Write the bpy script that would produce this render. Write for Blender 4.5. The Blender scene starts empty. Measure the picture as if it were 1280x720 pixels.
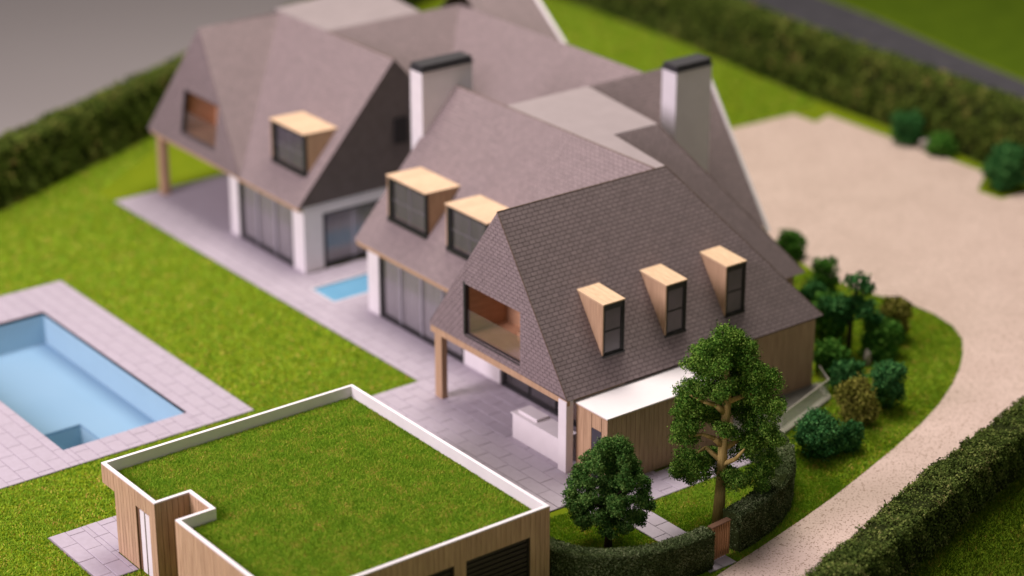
import bpy, math, random
import numpy as np
from mathutils import Vector, Matrix

random.seed(7)
rng = np.random.default_rng(7)
scene = bpy.context.scene
COL = scene.collection

# ------------------------------------------------------------------ camera
F_PX = 2849.0
dX = Vector((4060, 1210, -F_PX)).normalized()
dY = Vector((-2360, 1210, -F_PX)); dY = (dY - dX * dX.dot(dY.normalized()) * dY.length).normalized()
dZ = dX.cross(dY)
rot = Matrix(((dX.x, dX.y, dX.z), (dY.x, dY.y, dY.z), (dZ.x, dZ.y, dZ.z)))
cam_d = bpy.data.cameras.new('camera')
cam = bpy.data.objects.new('camera', cam_d)
COL.objects.link(cam)
CAM = Vector((-43.098, -53.488, 36.0))
cam.matrix_world = Matrix.Translation(CAM) @ rot.to_4x4()
cam_d.sensor_width = 36.0
cam_d.lens = F_PX / 1280 * 36
cam_d.clip_start = 1.0
cam_d.clip_end = 1500
cam_d.dof.use_dof = True
cam_d.dof.focus_distance = 73.0
cam_d.dof.aperture_fstop = 0.078
scene.camera = cam

# ------------------------------------------------------------------ world and lamps (indoor display light)
world = bpy.data.worlds.new('World'); scene.world = world
world.use_nodes = True
bg = world.node_tree.nodes['Background']
bg.inputs[0].default_value = (1.0, 0.95, 0.90, 1)
bg.inputs[1].default_value = 0.20

def area(name, loc, target, size, power, color):
    l = bpy.data.lights.new(name, 'AREA'); l.shape = 'DISK'; l.size = size; l.energy = power; l.color = color
    o = bpy.data.objects.new(name, l); COL.objects.link(o); o.location = loc
    o.rotation_euler = (Vector(target) - Vector(loc)).to_track_quat('-Z', 'Y').to_euler()
    return o
area('window_light', (-62, 16, 38), (2, 6, 0), 34, 56000, (1.0, 0.86, 0.97))
area('ceiling_light', (16, 22, 62), (6, 4, 0), 40, 52000, (1.0, 0.92, 0.84))

scene.view_settings.view_transform = 'Standard'
scene.view_settings.look = 'None'
scene.view_settings.exposure = 0
scene.view_settings.gamma = 1
scene.render.engine = 'CYCLES'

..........

TASK DESCRIPTION:
Report only the count of lines that include the string "render".

SOLUTION FOR THIS EXERCISE:
2